Still, the essence of the row between Lakshmi Mittal, the billionaire steel magnate, and Adina Kohn, a property consultant, is the same as any involving a disputed commission. Ms Kohn reckons she is owed this figure after Mittal this year bought a £70 million Kensington house that she claims she introduced him to seven years ago.

The argument appears to hang on the small print of an agreement with no expiry date. In any agreement with an estate agent, vendors are advised to be quite certain of its terms and duration since commission is a regular cause of disagreement, but in the case of that between a client and a buying agent the time scale is likely to run for far longer. What exactly constitutes an introduction and how much more should you expect for your money?

Rupert Bradstock of Property Vision, an agency that searches, negotiates and advises, says that a typical question from a new client is, "What happens if we find a house first?"

"I tell them we would look at the circumstances," he says, then goes on to explain that by taking on a limited number of buyers and making sure they are not chasing the same kind of property, there is less chance of missing something.
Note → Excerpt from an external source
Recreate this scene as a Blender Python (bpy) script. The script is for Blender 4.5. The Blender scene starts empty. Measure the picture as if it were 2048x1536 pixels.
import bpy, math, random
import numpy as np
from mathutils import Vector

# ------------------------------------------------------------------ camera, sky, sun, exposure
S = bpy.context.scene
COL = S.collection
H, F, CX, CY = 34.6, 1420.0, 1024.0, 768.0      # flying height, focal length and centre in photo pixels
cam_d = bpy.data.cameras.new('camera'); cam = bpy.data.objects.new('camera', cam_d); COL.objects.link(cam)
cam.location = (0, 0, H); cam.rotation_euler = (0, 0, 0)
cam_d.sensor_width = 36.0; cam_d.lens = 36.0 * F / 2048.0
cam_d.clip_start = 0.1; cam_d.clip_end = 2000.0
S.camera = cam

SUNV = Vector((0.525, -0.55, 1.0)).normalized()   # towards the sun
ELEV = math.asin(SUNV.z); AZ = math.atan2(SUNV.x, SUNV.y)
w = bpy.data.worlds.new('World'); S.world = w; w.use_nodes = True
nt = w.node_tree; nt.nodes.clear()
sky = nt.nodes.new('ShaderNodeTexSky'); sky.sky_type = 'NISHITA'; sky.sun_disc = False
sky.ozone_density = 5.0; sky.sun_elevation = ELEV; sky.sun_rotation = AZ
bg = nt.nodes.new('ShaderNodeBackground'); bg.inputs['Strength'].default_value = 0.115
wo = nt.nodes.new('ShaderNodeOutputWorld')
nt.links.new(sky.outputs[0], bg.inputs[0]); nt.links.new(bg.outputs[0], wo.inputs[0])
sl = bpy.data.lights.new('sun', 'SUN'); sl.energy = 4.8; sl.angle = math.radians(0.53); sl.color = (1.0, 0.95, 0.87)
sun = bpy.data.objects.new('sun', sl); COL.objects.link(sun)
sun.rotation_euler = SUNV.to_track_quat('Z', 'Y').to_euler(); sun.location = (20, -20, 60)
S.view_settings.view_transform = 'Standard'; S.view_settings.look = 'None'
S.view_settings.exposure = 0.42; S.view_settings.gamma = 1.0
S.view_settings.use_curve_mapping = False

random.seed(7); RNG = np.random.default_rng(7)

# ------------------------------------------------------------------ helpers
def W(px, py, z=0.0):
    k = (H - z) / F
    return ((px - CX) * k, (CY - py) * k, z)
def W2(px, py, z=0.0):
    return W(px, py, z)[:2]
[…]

Even so, house-hunting for the perfect property takes time - and if you are paying someone to do the foot-slogging, you can afford to be choosy. A contract with Property Vision is for a year and within that time a house can easily turn up by other means. The firm have recently negotiated a sale between two relatives; sometimes they will get the nod from clients that a particularly tasty property is about to become a casualty of divorce and could the agency check it out?

Bradstock says they regard themselves as trusted advisers rather than just buying agents, but whoever a would-be purchaser employs, they should look at the letter of the contract and not simply rely on a verbal agreement. "We would not be claiming commission after seven years," he adds.

But what if a situation involved a vendor and the period were seven months, well beyond the agreement with the selling agent? A reader who recently found herself with no shortage of buyers for her family home in London could find nothing to buy. After months of searching she took it off the market for almost eight months.

"Right at the beginning some friends said they wanted to buy," she says. "We referred them to the agent, even though they had not heard about it through him. They kept in touch with us and when we finally found somewhere we asked if they were still interested at an increased price. We went ahead with the sale and did all the negotiations ourselves. We did inform the original agents, if somewhat reluctantly given their non-existent role."

Although the vendors felt not to have done so would have been indefensible, they did draw the line at paying a multiple agency fee. "We said we would only pay the sole agency fee of 2.5 per cent."

Discussion of all the details from the beginning tends to prevent problems from arising, and agents who are familiar with cases of relatives popping up as private buyers have learnt to ask at the outset whether anyone at all is in the frame. Peter Young of John D Wood recalls one client using the usual trick of suddenly taking the house off the market. "I only found out years later, when the purchaser asked me to sell the same house and produced the details I had originally sent out."

Generally, estate agents accept that there are some they will lose; they can't keep checking on everyone who has ended an agreement to see whether they have sold to a buyer introduced a year ago by them. Then again, £70 million houses take rather longer to fade from memory.